Refusal of the taxing sovereign’s grace in order to avoid subsidizing or encouraging activity contrary to the sovereign’s policy is an accepted practice. We have here a parallel situation to federal refusal to regard as “necessary and ordinary,” and hence deductible under the federal income tax, those expenses deduction of which would frustrate sharply defined state policies. See Tank Truck Rentals, Inc., v. Commissioner, 356 U. S. 30 (1958).
If the State’s requirement of an oath in implementing denial of this exemption be thought to make an inroad upon speech over and above that caused by denial of the exemption, or even by criminal punishment of the proscribed speech, I find California’s interest still sufficient to justify the State’s action. The restriction must be considered in the context in which the oath is set — appeal to the lárgesse of the State. The interest of the State, as before pointed out, is dual in nature, but its primary thrust is summed up in an understandable desire to insure that those who benefit by tax exemption do not bite the hand that gives it.

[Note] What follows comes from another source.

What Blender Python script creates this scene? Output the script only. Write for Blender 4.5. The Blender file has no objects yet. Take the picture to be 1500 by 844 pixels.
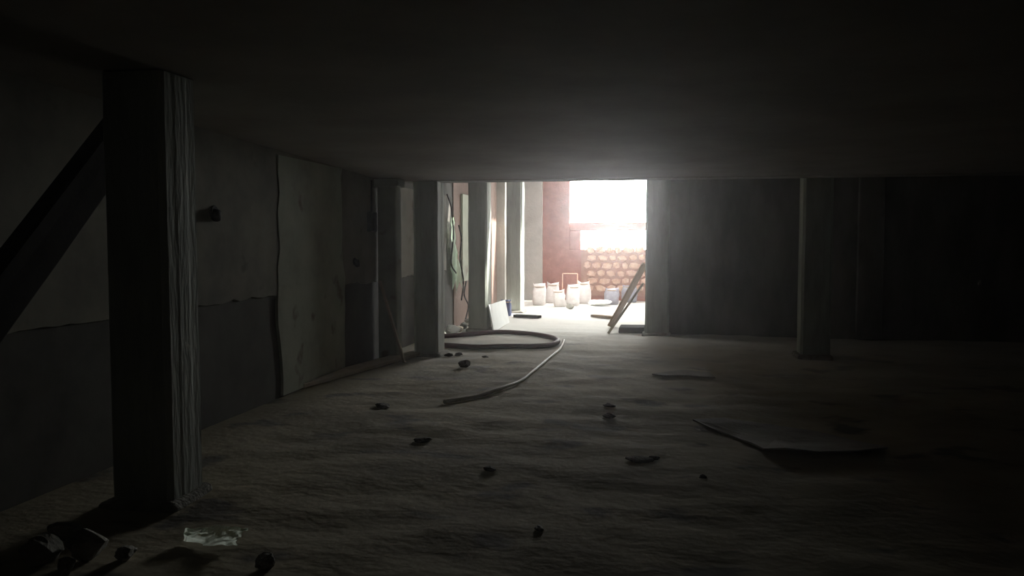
import bpy, bmesh, math, random
from mathutils import Vector, Matrix, noise

random.seed(7)
S = bpy.context.scene
C = S.collection
PI = math.pi

# ------------------------------------------------------------------ camera
EYE = 1.5
FPX = 1200.0
YAW = math.atan(231 / FPX)
PITCH = math.atan(72 / FPX)
cam_d = bpy.data.cameras.new('camera')
cam_d.sensor_width = 36.0
cam_d.lens = 36.0 * FPX / 1500.0
cam_d.clip_start = 0.05
cam = bpy.data.objects.new('camera', cam_d)
cam.location = (0, 0, EYE)
cam.rotation_euler = (PI / 2 - PITCH, 0, YAW)
C.objects.link(cam)
S.camera = cam

# ------------------------------------------------------------------ sky, sun, exposure
SKY = 35.0
world = bpy.data.worlds.new('sky')
S.world = world
world.use_nodes = True
bg = world.node_tree.nodes['Background']
bg.inputs['Color'].default_value = (0.97, 0.985, 0.96, 1)
bg.inputs['Strength'].default_value = SKY

sun_d = bpy.data.lights.new('sun', 'SUN')
sun_d.energy = 30.0
sun_d.angle = math.radians(3)
sun_d.color = (1.0, 0.96, 0.9)
sun = bpy.data.objects.new('sun', sun_d)
sun.rotation_euler = Vector((-0.68, -0.20, -0.70)).to_track_quat('-Z', 'Y').to_euler()
sun.location = (2, 22, 8)
C.objects.link(sun)


def portal(name, loc, direction, sx, sy):
    l = bpy.data.lights.new(name, 'AREA')
    l.shape = 'RECTANGLE'
    l.size = sx
    l.size_y = sy
    l.cycles.is_portal = True
    o = bpy.data.objects.new(name, l)
    o.location = loc
    o.rotation_euler = Vector(direction).to_track_quat('-Z', 'Y').to_euler()
    C.objects.link(o)


portal('roof_portal', (-1.4, 13.54, 3.2), (0, 0, -1), 2.6, .18)
portal('roof_portal', (-1.15, 16.95, 3.2), (0, 0, -1), 2.7, .7)
portal('window_portal', (-0.95, 20.3, 2.2), (0, -1, 0), 3.1, 1.8)

S.view_settings.view_transform = 'Standard'
S.view_settings.look = 'None'
S.view_settings.exposure = 0.0
S.view_settings.gamma = 1.0
S.view_settings.use_curve_mapping = False
S.cycles.max_bounces = 14
S.cycles.diffuse_bounces = 7
S.cycles.glossy_bounces = 4
S.cycles.volume_bounces = 1
S.cycles.sample_clamp_indirect = 6.0
S.cycles.use_denoising = True

# ------------------------------------------------------------------ camera geometry (places floor things at real positions)
_F = Vector((-math.sin(YAW) * math.cos(PITCH), math.cos(YAW) * math.cos(PITCH), -math.sin(PITCH)))
_R = Vector((math.cos(YAW), math.sin(YAW), 0))
_U = _R.cross(_F)


def ray(x, y):
    return _F + (x - 750) / FPX * _R + (422 - y) / FPX * _U


def at(x, y, z=0.0):
    d = ray(x, y)
    t = (z - EYE) / d.z
    return Vector((d.x * t, d.y * t, z))


def at_y(x, y, Y):
    d = ray(x, y)
    t = Y / d.y
    return Vector((d.x * t, Y, EYE + d.z * t))


def at_x(x, y, X):
    d = ray(x, y)
    t = X / d.x
    return Vector((X, d.y * t, EYE + d.z * t))


# ------------------------------------------------------------------ materials
def mat(name, cols, scale=2.0, rough=0.9, bump=0.3, bump_scale=30.0, detail=6.0, stretch=(1, 1, 1), spec=0.3, fleck=None):
    m = bpy.data.materials.new(name)
    m.use_nodes = True
    nt = m.node_tree
    N, L = nt.nodes, nt.links
    b = N['Principled BSDF']
    tc = N.new('ShaderNodeTexCoord')
    mp = N.new('ShaderNodeMapping')
    mp.inputs['Scale'].default_value = stretch
    geo = N.new('ShaderNodeNewGeometry')
    L.new(geo.outputs['Position'], mp.inputs['Vector'])
    n1 = N.new('ShaderNodeTexNoise')
    n1.inputs['Scale'].default_value = scale
    n1.inputs['Detail'].default_value = detail
    n1.inputs['Roughness'].default_value = 0.62
    L.new(mp.outputs['Vector'], n1.inputs['Vector'])
    cr = N.new('ShaderNodeValToRGB')
    e = cr.color_ramp.elements
    k = len(cols)
    while len(e) < k:
        e.new(0.5)
    for i, c in enumerate(cols):
        e[i].position = 0.3 + 0.4 * i / max(1, k - 1)
        e[i].color = (*c, 1)
    L.new(n1.outputs['Fac'], cr.inputs['Fac'])
    out = cr.outputs['Color']
    if fleck:
        n3 = N.new('ShaderNodeTexNoise')
        n3.inputs['Scale'].default_value = fleck[1]
        n3.inputs['Detail'].default_value = 3
        L.new(mp.outputs['Vector'], n3.inputs['Vector'])
        r3 = N.new('ShaderNodeValToRGB')
        r3.color_ramp.elements[0].position = fleck[2]
        r3.color_ramp.elements[1].position = fleck[2] + 0.08
        L.new(n3.outputs['Fac'], r3.inputs['Fac'])
        mx = N.new('ShaderNodeMix')
        mx.data_type = 'RGBA'
        L.new(r3.outputs['Color'], mx.inputs['Factor'])
        L.new(out, mx.inputs['A'])
        mx.inputs['B'].default_value = (*fleck[0], 1)
        out = mx.outputs['Result']
    L.new(out, b.inputs['Base Color'])
    b.inputs['Roughness'].default_value = rough
    b.inputs['Specular IOR Level'].default_value = spec
    if bump:
        n2 = N.new('ShaderNodeTexNoise')
        n2.inputs['Scale'].default_value = bump_scale
        n2.inputs['Detail'].default_value = 5
        L.new(mp.outputs['Vector'], n2.inputs['Vector'])
        bp = N.new('ShaderNodeBump')
        bp.inputs['Strength'].default_value = bump
        bp.inputs['Distance'].default_value = 0.02
        L.new(n2.outputs['Fac'], bp.inputs['Height'])
        L.new(bp.outputs['Normal'], b.inputs['Normal'])
    return m


M = {}
M['earth'] = mat('trampled_earth', [(0.185, 0.158, 0.105), (0.31, 0.27, 0.18), (0.42, 0.37, 0.255)], 0.75, 0.95, 0.35, 14, detail=9,
                 stretch=(0.9, 1.1, 1), fleck=((0.12, 0.105, 0.082), 1.9, 0.58))
# pale screed tone of the far bay, spread nearer to paint daylight falloff
nt = M['earth'].node_tree
N_, L_ = nt.nodes, nt.links
bs = N_['Principled BSDF']
src = bs.inputs['Base Color'].links[0].from_socket
gp = N_.new('ShaderNodeNewGeometry')
sp = N_.new('ShaderNodeSeparateXYZ')
L_.new(gp.outputs['Position'], sp.inputs[0])
nz_ = N_.new('ShaderNodeTexNoise')
nz_.inputs['Scale'].default_value = 1.3
nz_.inputs['Detail'].default_value = 7
L_.new(gp.outputs['Position'], nz_.inputs['Vector'])
ma = N_.new('ShaderNodeMath'); ma.operation = 'MULTIPLY_ADD'
ma.inputs[1].default_value = 4.5
L_.new(nz_.outputs['Fac'], ma.inputs[0]); L_.new(sp.outputs['Y'], ma.inputs[2])
mr = N_.new('ShaderNodeMapRange')
mr.inputs['From Min'].default_value = 9.8
mr.inputs['From Max'].default_value = 15.4
L_.new(ma.outputs[0], mr.inputs['Value'])
mxx = N_.new('ShaderNodeMix'); mxx.data_type = 'RGBA'
L_.new(mr.outputs['Result'], mxx.inputs['Factor'])
L_.new(src, mxx.inputs['A'])
mxx.inputs['B'].default_value = (0.58, 0.565, 0.53, 1)
L_.new(mxx.outputs['Result'], bs.inputs['Base Color'])
M['concrete'] = mat('raw_concrete', [(0.10, 0.098, 0.09), (0.16, 0.155, 0.14), (0.22, 0.215, 0.195)], 2.2, 0.85, 0.15, 20, stretch=(1, 1, 0.35))
M['column'] = mat('column_concrete', [(0.22, 0.23, 0.20), (0.31, 0.335, 0.29), (0.40, 0.425, 0.38)], 3.5, 0.85, 0.35, 35, stretch=(1, 1, 0.2))
M['ceiling'] = mat('ceiling_concrete', [(0.25, 0.235, 0.21), (0.36, 0.335, 0.31)], 1.0, 0.9, 0.12, 12)
M['plaster'] = mat('stained_plaster', [(0.26, 0.26, 0.21), (0.37, 0.40, 0.32), (0.45, 0.48, 0.40)], 1.4, 0.9, 0.12, 9, fleck=((0.2, 0.18, 0.14), 3.0, 0.64))
M['plaster_grimy'] = mat('grimy_plaster', [(0.13, 0.12, 0.10), (0.20, 0.19, 0.155), (0.26, 0.25, 0.20)], 1.4, 0.9, 0.12, 9, fleck=((0.11, 0.095, 0.075), 3.0, 0.64))
M['wall_dark'] = mat('damp_wall', [(0.05, 0.047, 0.041), (0.10, 0.094, 0.08)], 2.0, 0.9, 0.15, 9)
M['red'] = mat('red_plaster', [(0.24, 0.078, 0.052), (0.32, 0.112, 0.078), (0.40, 0.165, 0.12)], 3.0, 0.95, 0.4, 22)
M['red_stone'] = mat('red_rubble', [(0.42, 0.22, 0.14), (0.58, 0.36, 0.25), (0.66, 0.48, 0.36)], 6.0, 0.95, 0.4, 25)
M['mortar'] = mat('mortar', [(0.30, 0.14, 0.09), (0.38, 0.19, 0.13)], 5.0, 0.95, 0.4, 25)
M['grey_plaster'] = mat('grey_plaster', [(0.40, 0.39, 0.36), (0.52, 0.50, 0.47)], 3.0, 0.95, 0.3, 25)
M['white_board'] = mat('white_board', [(0.78, 0.80, 0.78), (0.86, 0.88, 0.86)], 6, 0.8, 0.1, 30)
M['wood'] = mat('weathered_timber', [(0.16, 0.11, 0.07), (0.28, 0.20, 0.13)], 4.0, 0.85, 0.4, 60, stretch=(6, 6, 0.8))
M['wood_pale'] = mat('pale_timber', [(0.42, 0.36, 0.27), (0.56, 0.50, 0.40)], 5.0, 0.85, 0.3, 60)
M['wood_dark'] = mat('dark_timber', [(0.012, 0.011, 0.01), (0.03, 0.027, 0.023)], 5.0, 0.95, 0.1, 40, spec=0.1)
M['sack'] = mat('white_woven_sack', [(0.62, 0.57, 0.56), (0.80, 0.76, 0.75)], 9.0, 0.8, 0.3, 60)
M['sack_grey'] = mat('grey_sack', [(0.22, 0.21, 0.25), (0.36, 0.35, 0.40)], 7.0, 0.85, 0.3, 60)
M['blue'] = mat('blue_plastic', [(0.07, 0.09, 0.20), (0.12, 0.15, 0.30)], 7.0, 0.6, 0.2, 40)
M['hose'] = mat('dark_red_hose', [(0.055, 0.015, 0.02), (0.10, 0.03, 0.035)], 9.0, 0.6, 0.2, 60)
M['cable'] = mat('dusty_cable', [(0.52, 0.50, 0.42), (0.66, 0.64, 0.56)], 9.0, 0.6, 0.1, 60)
M['black'] = mat('black_rubber', [(0.012, 0.012, 0.012), (0.025, 0.024, 0.022)], 9.0, 0.8, 0.2, 60)
M['iron'] = mat('rusty_iron', [(0.10, 0.045, 0.03), (0.2, 0.09, 0.06)], 12.0, 0.8, 0.3, 60)
M['stone'] = mat('rubble_stone', [(0.16, 0.155, 0.135), (0.32, 0.31, 0.27)], 9.0, 0.95, 0.6, 40)
M['stone_dark'] = mat('dark_clod', [(0.06, 0.052, 0.042), (0.13, 0.115, 0.09)], 9.0, 0.95, 0.6, 40)
M['paper'] = mat('dirty_plastic_sheet', [(0.74, 0.82, 0.72), (0.88, 0.93, 0.86)], 10.0, 0.5, 0.1, 30)
M['sheet'] = mat('dusty_plasterboard', [(0.20, 0.19, 0.165), (0.36, 0.34, 0.30)], 3.0, 0.9, 0.3, 40)
M['cloth'] = mat('white_cloth', [(0.72, 0.72, 0.68), (0.84, 0.84, 0.82)], 8.0, 0.9, 0.2, 40)
M['tan'] = mat('tan_cloth', [(0.42, 0.30, 0.20), (0.56, 0.42, 0.30)], 8.0, 0.9, 0.2, 40)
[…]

Appellants raise other issues — pre-emption of security legislation under Pennsylvania v. Nelson, 350 U. S. 497 (1956), and denial of equal protection because the oath is not required for all types of tax exemptions — which the majority does not pass upon. I treat of them only so far *544as to say that I think neither has merit, substantially for the reasons stated in the opinion of the Supreme Court of California.
If my interpretation of § 32 is correct, I assume that California will afford appellants another opportunity to take the oath, this time knowing that its filing will have conclusive effect. For the reasons stated above, I would affirm the judgment.